## THE PROBLEM
Copy each line below that contains "scene".

- - - - - - -

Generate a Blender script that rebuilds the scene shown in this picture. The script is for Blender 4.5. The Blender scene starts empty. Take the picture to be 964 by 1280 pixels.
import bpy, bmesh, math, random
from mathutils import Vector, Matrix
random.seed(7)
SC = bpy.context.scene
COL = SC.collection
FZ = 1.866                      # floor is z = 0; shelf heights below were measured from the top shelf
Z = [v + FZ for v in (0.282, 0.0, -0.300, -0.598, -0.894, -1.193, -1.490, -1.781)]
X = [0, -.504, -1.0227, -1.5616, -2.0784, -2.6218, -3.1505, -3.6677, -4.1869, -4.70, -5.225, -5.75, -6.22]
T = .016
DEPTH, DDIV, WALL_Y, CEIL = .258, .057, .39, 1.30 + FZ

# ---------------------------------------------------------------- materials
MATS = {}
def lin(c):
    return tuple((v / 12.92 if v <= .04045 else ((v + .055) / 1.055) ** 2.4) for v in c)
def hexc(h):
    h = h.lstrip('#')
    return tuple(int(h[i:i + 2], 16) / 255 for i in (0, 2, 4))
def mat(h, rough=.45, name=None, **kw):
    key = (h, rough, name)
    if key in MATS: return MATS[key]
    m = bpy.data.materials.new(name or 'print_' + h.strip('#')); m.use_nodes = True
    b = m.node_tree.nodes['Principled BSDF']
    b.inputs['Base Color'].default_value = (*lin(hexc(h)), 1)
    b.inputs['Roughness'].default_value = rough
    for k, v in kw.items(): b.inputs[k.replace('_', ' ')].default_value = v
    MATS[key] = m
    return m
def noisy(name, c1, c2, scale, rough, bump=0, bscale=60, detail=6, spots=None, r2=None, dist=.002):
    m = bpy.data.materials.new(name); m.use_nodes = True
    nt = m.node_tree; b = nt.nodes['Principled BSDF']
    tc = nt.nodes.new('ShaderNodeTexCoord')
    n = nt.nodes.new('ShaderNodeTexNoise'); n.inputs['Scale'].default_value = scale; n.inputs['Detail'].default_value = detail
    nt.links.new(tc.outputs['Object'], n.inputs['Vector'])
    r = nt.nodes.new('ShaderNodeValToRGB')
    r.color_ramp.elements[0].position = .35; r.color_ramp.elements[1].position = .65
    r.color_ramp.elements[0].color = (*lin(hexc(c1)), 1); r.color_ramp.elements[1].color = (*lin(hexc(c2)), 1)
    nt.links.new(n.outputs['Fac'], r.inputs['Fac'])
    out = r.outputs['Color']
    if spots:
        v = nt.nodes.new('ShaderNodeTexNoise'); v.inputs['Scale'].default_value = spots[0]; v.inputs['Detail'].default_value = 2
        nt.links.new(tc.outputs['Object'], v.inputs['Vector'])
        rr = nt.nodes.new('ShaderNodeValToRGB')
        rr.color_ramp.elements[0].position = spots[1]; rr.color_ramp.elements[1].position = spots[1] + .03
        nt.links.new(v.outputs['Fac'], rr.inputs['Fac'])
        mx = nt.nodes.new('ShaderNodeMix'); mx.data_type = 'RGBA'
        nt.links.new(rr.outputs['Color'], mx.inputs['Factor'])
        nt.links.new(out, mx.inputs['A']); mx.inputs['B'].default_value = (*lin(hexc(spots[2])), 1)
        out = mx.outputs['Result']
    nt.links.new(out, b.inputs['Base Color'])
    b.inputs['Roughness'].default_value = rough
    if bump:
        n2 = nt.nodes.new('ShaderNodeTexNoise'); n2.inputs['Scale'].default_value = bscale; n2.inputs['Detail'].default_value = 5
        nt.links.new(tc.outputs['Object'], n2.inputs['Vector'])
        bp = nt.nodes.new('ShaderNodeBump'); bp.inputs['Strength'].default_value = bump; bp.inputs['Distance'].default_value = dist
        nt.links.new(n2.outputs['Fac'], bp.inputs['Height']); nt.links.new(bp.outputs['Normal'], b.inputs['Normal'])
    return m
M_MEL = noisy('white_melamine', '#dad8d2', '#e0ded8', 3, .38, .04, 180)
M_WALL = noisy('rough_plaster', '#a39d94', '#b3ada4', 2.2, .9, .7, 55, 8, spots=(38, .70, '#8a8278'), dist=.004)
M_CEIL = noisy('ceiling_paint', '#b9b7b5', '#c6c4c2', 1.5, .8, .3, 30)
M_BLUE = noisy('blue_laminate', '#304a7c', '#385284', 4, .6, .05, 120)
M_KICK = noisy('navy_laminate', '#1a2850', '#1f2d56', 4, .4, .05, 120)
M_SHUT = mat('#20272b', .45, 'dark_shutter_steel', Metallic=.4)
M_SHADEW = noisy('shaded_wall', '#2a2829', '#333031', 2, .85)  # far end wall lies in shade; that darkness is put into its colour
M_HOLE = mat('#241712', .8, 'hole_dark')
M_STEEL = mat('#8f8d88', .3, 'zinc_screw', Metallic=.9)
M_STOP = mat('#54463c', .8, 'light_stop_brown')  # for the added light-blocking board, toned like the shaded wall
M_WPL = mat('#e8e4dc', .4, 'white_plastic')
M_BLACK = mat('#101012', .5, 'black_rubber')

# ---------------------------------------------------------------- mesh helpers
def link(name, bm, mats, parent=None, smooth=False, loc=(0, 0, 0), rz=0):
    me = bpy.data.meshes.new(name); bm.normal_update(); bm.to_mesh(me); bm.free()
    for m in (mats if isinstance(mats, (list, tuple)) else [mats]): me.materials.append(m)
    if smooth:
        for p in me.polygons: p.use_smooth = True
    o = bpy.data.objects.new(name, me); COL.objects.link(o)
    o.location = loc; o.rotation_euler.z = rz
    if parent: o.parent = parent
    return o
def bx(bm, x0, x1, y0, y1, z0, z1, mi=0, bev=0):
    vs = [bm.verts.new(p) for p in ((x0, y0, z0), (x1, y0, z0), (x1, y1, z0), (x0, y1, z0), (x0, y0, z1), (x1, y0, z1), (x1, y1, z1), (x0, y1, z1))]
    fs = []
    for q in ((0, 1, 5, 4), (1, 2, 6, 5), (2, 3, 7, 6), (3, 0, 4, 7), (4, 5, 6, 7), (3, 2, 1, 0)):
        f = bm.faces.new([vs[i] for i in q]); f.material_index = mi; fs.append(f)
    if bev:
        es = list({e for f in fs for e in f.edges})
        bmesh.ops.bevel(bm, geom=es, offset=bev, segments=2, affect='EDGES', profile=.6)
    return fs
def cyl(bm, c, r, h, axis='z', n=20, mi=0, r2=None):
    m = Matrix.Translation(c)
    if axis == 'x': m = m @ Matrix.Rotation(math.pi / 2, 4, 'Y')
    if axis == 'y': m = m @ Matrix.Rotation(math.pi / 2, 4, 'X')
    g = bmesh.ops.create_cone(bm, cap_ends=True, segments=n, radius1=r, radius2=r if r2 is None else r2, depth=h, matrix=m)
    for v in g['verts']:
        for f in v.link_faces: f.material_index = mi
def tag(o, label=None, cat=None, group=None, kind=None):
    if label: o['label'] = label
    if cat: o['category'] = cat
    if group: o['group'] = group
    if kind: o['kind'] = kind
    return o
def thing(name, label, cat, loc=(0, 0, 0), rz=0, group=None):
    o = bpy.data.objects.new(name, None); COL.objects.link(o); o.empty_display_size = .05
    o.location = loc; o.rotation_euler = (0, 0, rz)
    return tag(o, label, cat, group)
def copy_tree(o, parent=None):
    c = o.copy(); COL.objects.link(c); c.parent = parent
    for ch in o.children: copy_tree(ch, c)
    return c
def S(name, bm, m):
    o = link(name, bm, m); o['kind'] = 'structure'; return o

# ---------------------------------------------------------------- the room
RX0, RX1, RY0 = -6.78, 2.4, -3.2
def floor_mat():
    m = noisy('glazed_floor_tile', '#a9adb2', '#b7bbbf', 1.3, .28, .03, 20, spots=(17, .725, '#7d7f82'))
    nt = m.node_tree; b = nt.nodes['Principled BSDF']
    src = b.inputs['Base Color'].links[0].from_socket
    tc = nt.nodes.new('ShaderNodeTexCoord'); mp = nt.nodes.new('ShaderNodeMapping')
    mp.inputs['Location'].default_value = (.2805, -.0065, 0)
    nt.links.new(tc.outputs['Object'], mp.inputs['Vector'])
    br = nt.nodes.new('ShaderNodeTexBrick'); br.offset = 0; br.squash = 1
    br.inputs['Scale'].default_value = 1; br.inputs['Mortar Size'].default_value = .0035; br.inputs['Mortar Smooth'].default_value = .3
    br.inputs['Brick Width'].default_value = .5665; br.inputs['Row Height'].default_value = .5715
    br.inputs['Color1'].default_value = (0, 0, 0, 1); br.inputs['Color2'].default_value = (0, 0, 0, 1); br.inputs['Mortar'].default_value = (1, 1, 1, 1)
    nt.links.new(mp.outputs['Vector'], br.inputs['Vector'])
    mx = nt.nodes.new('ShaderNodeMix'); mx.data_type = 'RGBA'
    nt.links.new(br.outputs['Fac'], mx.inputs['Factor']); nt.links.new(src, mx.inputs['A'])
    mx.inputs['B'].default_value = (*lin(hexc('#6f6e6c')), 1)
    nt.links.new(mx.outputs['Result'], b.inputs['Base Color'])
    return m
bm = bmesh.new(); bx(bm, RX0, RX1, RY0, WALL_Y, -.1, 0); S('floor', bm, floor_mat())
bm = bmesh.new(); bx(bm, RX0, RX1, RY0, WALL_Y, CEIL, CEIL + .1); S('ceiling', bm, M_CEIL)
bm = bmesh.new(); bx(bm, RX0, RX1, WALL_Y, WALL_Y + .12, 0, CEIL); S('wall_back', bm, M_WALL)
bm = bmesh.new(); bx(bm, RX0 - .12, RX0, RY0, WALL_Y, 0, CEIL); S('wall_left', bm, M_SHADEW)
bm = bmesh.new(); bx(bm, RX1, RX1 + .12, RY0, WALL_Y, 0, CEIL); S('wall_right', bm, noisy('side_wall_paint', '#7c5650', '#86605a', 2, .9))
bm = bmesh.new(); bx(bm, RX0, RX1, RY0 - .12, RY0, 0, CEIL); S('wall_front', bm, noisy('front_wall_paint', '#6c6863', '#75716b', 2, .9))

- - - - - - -

## FINISHED ANSWER
Generate a Blender script that rebuilds the scene shown in this picture. The script is for Blender 4.5. The Blender scene starts empty. Take the picture to be 964 by 1280 pixels.
SC = bpy.context.scene